Another important part of the C-Quest model has been, and will continue to be, a focus on our customers. Once we have deployed our cookstoves, we invest in what we call Stove Champions, mostly women, who visit homes and communities on a regular basis, supporting the use and service of the stoves.
It’s somewhat like when people talk in the West about “the last mile.” Only, I think we should think about it as “the last meter” of the relationship between households, our clients, and our Stove Champions who can serve as a sales and distribution channel to deliver additional energy solutions to these villages.
We will also be looking at establishing new partnerships and expanding existing ones. I have learned that the climate change problem is too big for any one of us to solve. It’s similar with clean cooking. You will see C-Quest with an arms wide open approach to partnership, to collaborating, to learning with and from others.
What I do – I build structures, I collaborate, I build processes and systems. In every organization there are development phases, taking that organization from A to B. We’re now in Phase B and I’m excited to be part of it.
CCA: You’ve had a diverse career, from serving as a member of the Dutch parliament to heading the Rocky Mountain Institute for a decade. Why clean cooking?
Kortenhorst: My previous role before C-Quest was at Vision Ridge Partners, a sustainable real assets investor that started supporting C-Quest last year, so I was already closely engaged on clean cooking.

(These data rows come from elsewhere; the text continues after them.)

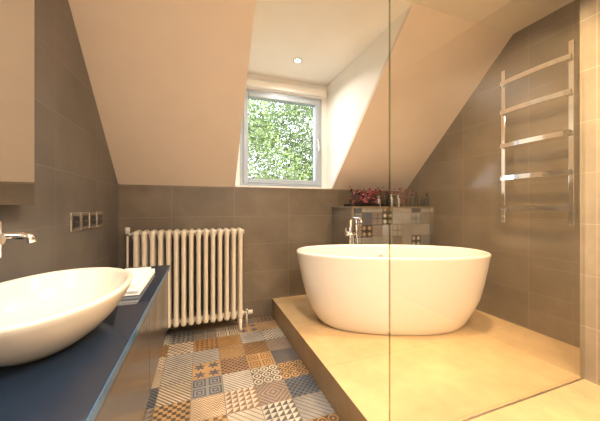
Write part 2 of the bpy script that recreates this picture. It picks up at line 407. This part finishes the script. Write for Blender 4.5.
# ------------------------------------------------------------ toiletries on ledge
b=MB()
x=1.86
while x<2.51:
    y=LY+random.uniform(.03,.09); hgt=random.uniform(.11,.18); r=random.uniform(.016,.025)
    m=random.choice([m_blk,m_amber,m_blk,m_steel,m_blk])
    b.lathe((x,y,LZ),[(r*.9,0),(r,.004),(r,hgt*.62),(r*.8,hgt*.72),(r*.35,hgt*.78),(r*.35,hgt*.85),(r*.5,hgt*.86),(r*.5,hgt)],m,16)
    x+=r*2+random.uniform(.003,.012)
b.done('toiletry_bottles')
b=MB()
b.box(1.52,1.83,LY+.02,LY+.14,LZ,LZ+.03,m_blk,.003); b.box(1.52,2.5,LY+.15,LY+.26,LZ,LZ+.03,m_blk,.003)
for i in range(320):
    if i%2: c=(random.uniform(1.54,1.81),random.uniform(LY+.03,LY+.13),LZ+.03+random.uniform(0,.13))
    else: c=(random.uniform(1.54,2.48),random.uniform(LY+.16,LY+.25),LZ+.03+random.uniform(0,.19))
    r=random.uniform(.009,.017)
    m=random.choice([m_red,m_red,m_pink,m_pink,m_blk])
    for j in range(5):
        a=j*1.256; b.sphere((c[0]+math.cos(a)*r*.5,c[1]+math.sin(a)*r*.5,c[2]+random.uniform(0,.004)),r*.55,m,1)
    b.tube([(c[0],c[1],LZ+.03),(c[0],c[1],c[2])],.0015,m_bark,5)
b.done('dried_flower_tray')

# ------------------------------------------------------------ lights
def downlight(x,y,z,W,col,size=.07,spread=150):
    e=empty('recessed_downlight',(x,y,z))
    b=MB(); b.lathe((0,0,-.006),[(.045,0),(.045,.0055)],m_steel,24); b.done('bezel',e)
    b=MB(); b.lathe((0,0,-.008),[(.032,0),(.032,.0018)],m_lamp,24); b.done('lens',e)
    l=bpy.data.lights.new('bulb','AREA'); l.shape='DISK'; l.size=size; l.energy=W; l.color=col; l.spread=math.radians(spread)
    o=bpy.data.objects.new('bulb',l); S.collection.objects.link(o); o.location=(0,0,-.012); o.parent=e
WARM=(1,.69,.35)
downlight(.93,2.65,H,8,(1,.93,.83))
downlight(1.75,1.30,H,24,WARM,spread=120)
downlight(1.6,.45,H,28,WARM,spread=120)
downlight(.45,1.2,H,14,(1,.80,.56),spread=120)
downlight(-.2,.3,H,3,(1,.94,.88))
downlight(1.2,-.6,H,16,WARM)
e=empty('added_fill_panel',(.6,-.5,H))  # unseen panel added behind the camera as soft fill light
b=MB(); b.box(-.5,.5,-.3,.3,-.03,-.001,m_ceramic,.004); b.box(-.48,.48,-.28,.28,-.032,-.0295,m_lamp); b.done('fill_housing',e)
l=bpy.data.lights.new('fill_glow','AREA'); l.shape='RECTANGLE'; l.size=.96; l.size_y=.56; l.energy=66; l.color=(1,.93,.85)
o=bpy.data.objects.new('fill_glow',l); S.collection.objects.link(o); o.location=(0,0,-.04); o.parent=e
# portal for sky light
l=bpy.data.lights.new('window_portal','AREA'); l.shape='RECTANGLE'; l.size=1.0; l.size_y=1.1; l.cycles.is_portal=True
o=bpy.data.objects.new('window_portal',l); S.collection.objects.link(o); o.location=((WX0+WX1)/2,YW+.22,(WZ0+WZ1)/2); o.rotation_euler=(math.radians(-90),0,0)
s=bpy.data.lights.new('sun','SUN'); s.energy=5; s.angle=.01; s.color=(1,.96,.85)
o=bpy.data.objects.new('sun',s); S.collection.objects.link(o); o.rotation_euler=(math.radians(48),math.radians(-14),0)
w_=bpy.data.worlds.new('sky'); S.world=w_; w_.use_nodes=True; nt=w_.node_tree
bg=nt.nodes['Background']; tc=nt.nodes.new('ShaderNodeTexCoord'); sp=nt.nodes.new('ShaderNodeSeparateXYZ'); cr=nt.nodes.new('ShaderNodeValToRGB')
nt.links.new(tc.outputs['Generated'],sp.inputs[0]); nt.links.new(sp.outputs[2],cr.inputs[0]); nt.links.new(cr.outputs[0],bg.inputs[0])
cr.color_ramp.elements[0].color=(.92,.95,1,1); cr.color_ramp.elements[1].color=(.6,.76,1,1); bg.inputs[1].default_value=4.5

# ------------------------------------------------------------ garden tree
t=empty('garden_tree',(2.4,8.0,-3))
b=MB(); b.tube([(1.6,.6,0.001),(1.5,.6,2),(1.3,.5,4),(1.0,.3,6.5)],[.2,.15,.09,.03],m_bark)
for i in range(14):
    a=random.uniform(2,4.5); z=random.uniform(3.5,6); L=random.uniform(1,2.4)
    b.tube([(1.3,.5,z),(1.3+math.cos(a)*L*.5,.5+math.sin(a)*L*.4,z+.4),(1.3+math.cos(a)*L,.5+math.sin(a)*L*.8,z+.6)],[.03,.02,.008],m_bark,8)
b.done('trunk',t)
b=MB(); i=b.mi(m_leaf)
cl=[(random.uniform(-2.4,2.2),random.uniform(-1,1),random.uniform(3.2,7.8),random.uniform(.45,.9)) for _ in range(130)]
for _ in range(52000):
    c=random.choice(cl); v=Vector((random.gauss(0,1),random.gauss(0,1),random.gauss(0,1))).normalized()*c[3]*random.random()**.4
    p=Vector(c[:3])+v
    q=Matrix.Rotation(random.uniform(0,6.28),3,Vector((random.random(),random.random(),random.random()+.1)).normalized())
    s_=random.uniform(.03,.06)
    vs=[b.bm.verts.new(p+q@Vector(u)*s_) for u in ((-1,0,0),(0,-.5,.1),(1,0,0),(0,.5,.1))]
    f=b.bm.faces.new(vs); f.material_index=i
b.done('foliage',t,recalc=False)
b=MB(); b.box(-30,30,4,60,-3.1,-3.004,m_lawn); b.done('lawn')

# ------------------------------------------------------------ camera
c=bpy.data.cameras.new('camera'); c.sensor_width=36; c.lens=275/600*36; c.shift_y=-3.5/600; c.clip_start=.02
o=bpy.data.objects.new('camera',c); S.collection.objects.link(o); o.location=(0,0,1.2)
o.rotation_euler=(math.radians(90),0,-math.atan(99/275))
S.camera=o
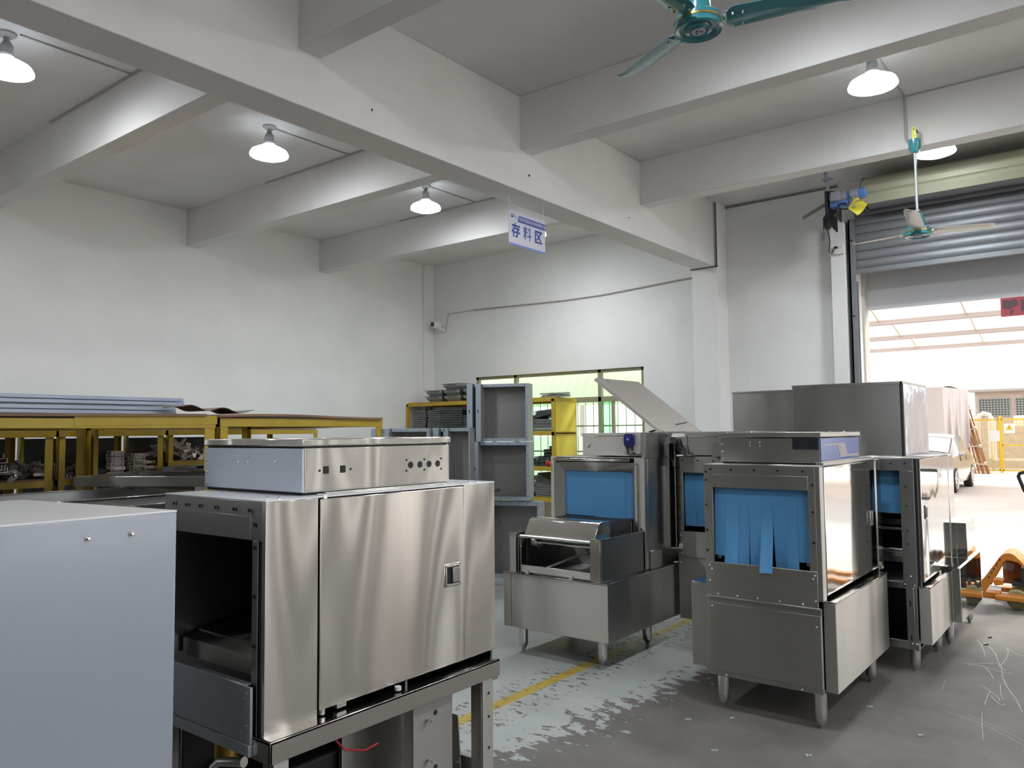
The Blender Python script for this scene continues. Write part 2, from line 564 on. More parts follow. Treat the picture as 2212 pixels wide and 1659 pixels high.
w.box(XL, -7.0, YB - 0.2, YB, 0, ZC); w.box(-6.3, -5.4, YB - 0.2, YB, 0, ZC); w.box(-5.0, XR, YB - 0.2, YB, 0, ZC); w.box(-7.0, -5.0, YB - 0.2, YB, 0, .6); w.box(-7.0, -5.0, YB - 0.2, YB, 3.6, ZC)  # unseen slots, added so the machine fronts catch bright streaks
structure('wall_front', w, painted('dimmed_far_wall', (0.30, 0.30, 0.30), (0.36, 0.36, 0.35)))  # unseen wall, toned dark to give the steel dim reflections
w = MB()
w.box(XR, XR + 0.2, 7.0, 8.1, 0, ZC); w.box(XR, XR + 0.2, .8, 1.2, 0, ZC); w.box(XR, XR + 0.2, 8.1, 8.8, 3.0, ZC); w.box(XR, XR + 0.2, 8.8, 9.7, 0, ZC); w.box(XR, XR + 0.2, YB, -5.5, 0, ZC); w.box(XR, XR + 0.2, -5.5, 7.0, 3.6, ZC)  # unseen corner slot and bay post, added for bands mirrored in the steel
structure('wall_right', w, PLASTER)
structure('trim_1', MB().box(XL, -9.085, 9.27, YF, 0, ZC), PLASTER, 0.004)          # corner pilaster
structure('column', MB().box(-4.185, -3.85, 9.0, 9.30, 0, 3.652), PLASTER, 0.006)
structure('beam', MB().box(-4.17, -3.88, YB, 9.0, 3.652, ZC), CEIL, 0.006)
structure('column', MB().box(-3.95, -3.85, 9.0, 9.30, 3.652, ZC), PLASTER, 0.004)
structure('column', MB().box(6.2, 6.5, 8.9, 9.30, 0, ZC), plain('reflection_column_grey', (.30, .30, .30), .6), 0.006)  # unseen column, added as a dark band in the big body's reflections
structure('column', MB().box(4.72, 4.98, 9.1, 9.32, 0, ZC), plain('reflection_column_grey_2', (.22, .22, .22), .6), 0.006)  # second unseen column, added for another dark reflected band
structure('beam', MB().box(2.6, 2.9, YB, 9.3, 3.652, ZC), CEIL, 0.006)
structure('column', MB().box(2.58, 2.92, 2.0, 2.34, 0, 3.652), PLASTER, 0.006)  # unseen column, added to be mirrored in the side panels
for y in (7.15, 5.10, 2.87, 0.75, -1.4, -3.6, -5.8, -8.0, -10.2):
    structure('beam', MB().box(XL, -4.17, y, y + 0.17, 4.0, ZC), CEIL, 0.004)
    structure('beam', MB().box(-3.88, 2.6, y, y + 0.17, 4.0, ZC), CEIL, 0.004)
    structure('beam', MB().box(2.9, XR, y, y + 0.17, 4.0, ZC), CEIL, 0.004)
# thin wiring trim at the column head and along the wall top
structure('trim_3', MB().box(-4.2, -3.84, 8.985, 9.0, 3.64, 3.652).box(-3.86, -3.845, 8.985, 9.0, 3.64, ZC - 0.02), plain('grey_groove', (0.12, 0.12, 0.12), 0.8))
structure('trim_4', MB().box(-3.85, -2.5, 9.28, 9.30, ZC - 0.03, ZC - 0.012), plain('grey_groove_2', (0.2, 0.2, 0.2), 0.8))
# pilaster beside the roller door
structure('column', MB().box(-2.56, -2.40, 9.14, 9.30, 0, 3.99), PLASTER, 0.006)

# window: frames, panes, bars, outside panelling
WF = plain('olive_frame', (0.30, 0.30, 0.20), rough=0.5)
wt = Thing('window_1', None, None, (-6.67, 9.56, 0.95), kind='structure')
x0, x1, z0, z1 = -8.19, -5.155, 0.95, 2.53
fr = MB()
fr.box(x0, x0 + .05, 9.54, 9.6, z0, z1); fr.box(x1 - .06, x1, 9.54, 9.6, z0, z1)
fr.box(x0, x1, 9.54, 9.6, z1 - .045, z1); fr.box(x0, x1, 9.54, 9.6, z0, z0 + .05)
fr.box(x0, x1, 9.54, 9.6, 2.07, 2.145)
for xx in (-7.40, -5.885):
    fr.box(xx - .03, xx + .03, 9.54, 9.6, z0, z1)
fr.box(-6.66, -6.61, 9.54, 9.6, z0, 2.07)
wt.part('window_frame', fr, WF, bevel=.004)
for a, b in ((x0 + .05, -7.43), (-7.37, -5.915), (-5.855, x1 - .06)):
    wt.part('pane', MB().box(a, b, 9.566, 9.570, 2.145, z1 - .045), GLASS_CLEAR)
for a, b, g in ((x0 + .05, -7.43, GLASS_CLEAR), (-7.37, -6.66, GLASS_PALE), (-6.61, -5.915, GLASS_CLEAR), (-5.855, -5.70, GLASS_GREEN), (-5.66, x1 - .06, GLASS_CLEAR)):
    wt.part('pane', MB().box(a, b, 9.566, 9.570, z0 + .05, 2.07), g)
wt.part('sash', MB().box(-5.70, -5.66, 9.55, 9.59, z0 + .05, 2.07), WF)
wt.part('sill', MB().box(x0 - .02, x1 + .02, 9.46, 9.54, z0 - .03, z0), PLASTER)
bars = MB()
BARM = plain('pale_bar', (0.42, 0.50, 0.38), rough=0.5)
k = x0 + .11
while k < x1:
    bars.cyl((k, 9.64, z0), (k, 9.64, 2.07), .006, n=6); k += .135
for zz in (1.35, 1.72):
    bars.box(x0, x1, 9.632, 9.648, zz, zz + .02)
wt.part('window_grille', bars, BARM)

# ------------------------------------------------------------------ roller door
SLAT = plain('galvanised_slat', (0.25, 0.265, 0.285), rough=0.5, metal=0.5, var=.08, vscale=5)
COVER = plain('cream_cover', (0.45, 0.46, 0.34), rough=0.4, metal=0.2)
GREYWALL = plain('grey_fascia', (0.72, 0.74, 0.78), rough=0.5)
rd = Thing('door_1', 'raised grey roller shutter door with horizontal slats above the daylit doorway', None, (0.5, 9.2, 0), kind='structure')
def slat_surf(u, v):
    z = 3.43 + v * 0.70
    ph = (v * 0.70 / 0.098) % 1.0
    yy = 9.20 - 0.016 * math.sin(PI * ph) ** 0.7
    return (-2.30 + u * 5.6, yy, z)
rd.part('shutter_curtain', MB().sheet(slat_surf, 1, 96, (0, .012, 0)), SLAT)
grv = MB()
k = 3.43
while k < 4.08:
    grv.box(-2.30, 3.30, 9.196, 9.203, k - .004, k + .004); k += .098
rd.part('slat_joint', grv, plain('dark_joint', (0.05, 0.055, 0.07), 0.6))
rd.part('bottom_bar', MB().box(-2.31, 3.31, 9.175, 9.215, 3.375, 3.43), SLAT, bevel=.004)
rd.part('guide_rail', MB().box(-2.365, -2.345, 9.15, 9.30, 0, 3.99).box(-2.365, -2.295, 9.15, 9.16, 0, 3.99).box(-2.365, -2.295, 9.235, 9.245, 0, 3.3), SLAT, bevel=.002)
rd.part('guide_rail', MB().box(3.3, 3.36, 9.15, 9.30, 0, 3.99), SLAT, bevel=.002)
hl = MB()
for zz in (2.9, 3.75, 2.1, 1.2): hl.cyl((-2.33, 9.148, zz), (-2.33, 9.15, zz), .012, n=12)
rd.part('rail_hole', hl, BOLT)
cv = [(8.78, 4.03), (8.74, 4.10), (8.755, 4.135), (8.735, 4.15), (8.735, 4.21), (8.76, 4.22), (8.76, 4.23), (8.84, 4.31), (8.95, 4.36), (9.28, 4.37), (9.28, 4.35),
      (8.96, 4.345), (8.85, 4.295), (8.775, 4.225), (8.75, 4.21), (8.75, 4.155), (8.77, 4.14), (8.755, 4.10), (8.79, 4.035)]
rd.part('roll_cover', MB().prism(cv, 'x', -2.12, 3.3), COVER, bevel=.002)
rd.part('roll', MB().cyl((-2.1, 9.02, 4.17), (3.3, 9.02, 4.17), .135, n=28), SLAT)
rd.part('end_plate', MB().prism([(8.78, 4.03), (8.73, 4.2), (8.9, 4.36), (9.28, 4.37), (9.28, 4.03)], 'x', -2.135, -2.12), SLAT)
structure('trim_5', MB().box(-2.33, 3.4, 9.66, 9.70, 3.02, 4.0), GREYWALL, 0.004)   # grey board behind the shutter
structure('trim_6', MB().box(-2.345, -2.31, 9.50, 9.70, 0, 3.6), plain('jamb_paint', (0.55, 0.52, 0.47), 0.7), 0.003)

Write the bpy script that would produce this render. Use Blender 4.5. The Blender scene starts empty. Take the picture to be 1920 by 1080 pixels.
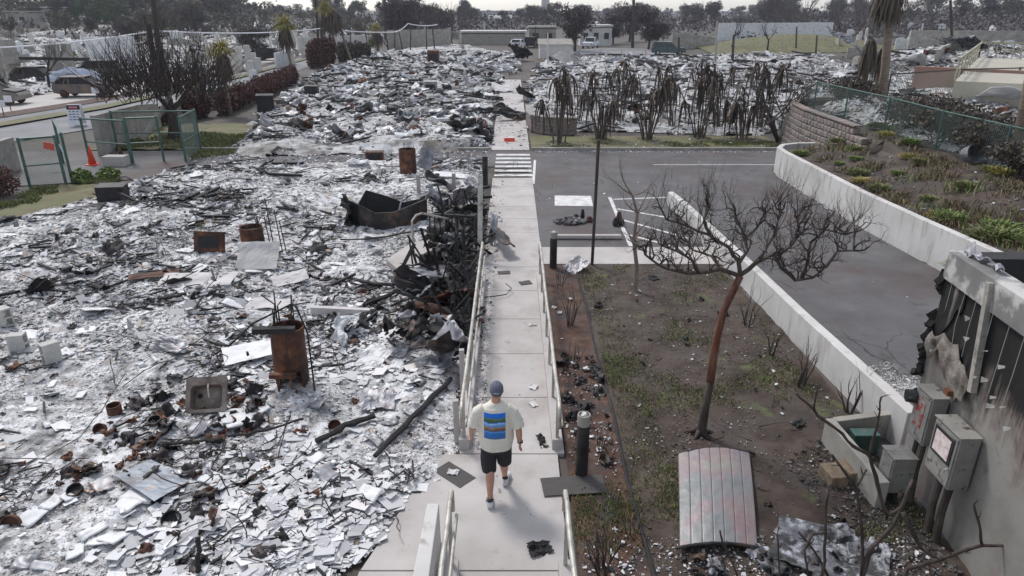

It’s so much fun to be at an organization that is doing something good, where impact is the driving part of your mission. I feel very privileged to take this job and to continue working on climate change, which has been my focus for the last 16 or 17 years. Clean cooking also delivers a range of co-benefits beyond climate, which is what really differentiates clean cooking carbon credits from many others. We’re not just addressing the climate issue but also empowering women, improving health outcomes, and improving food security. There’s a whole comprehensive web of SDG benefits that comes with the clean cooking solution that we all deploy, and that needs to be made more clear.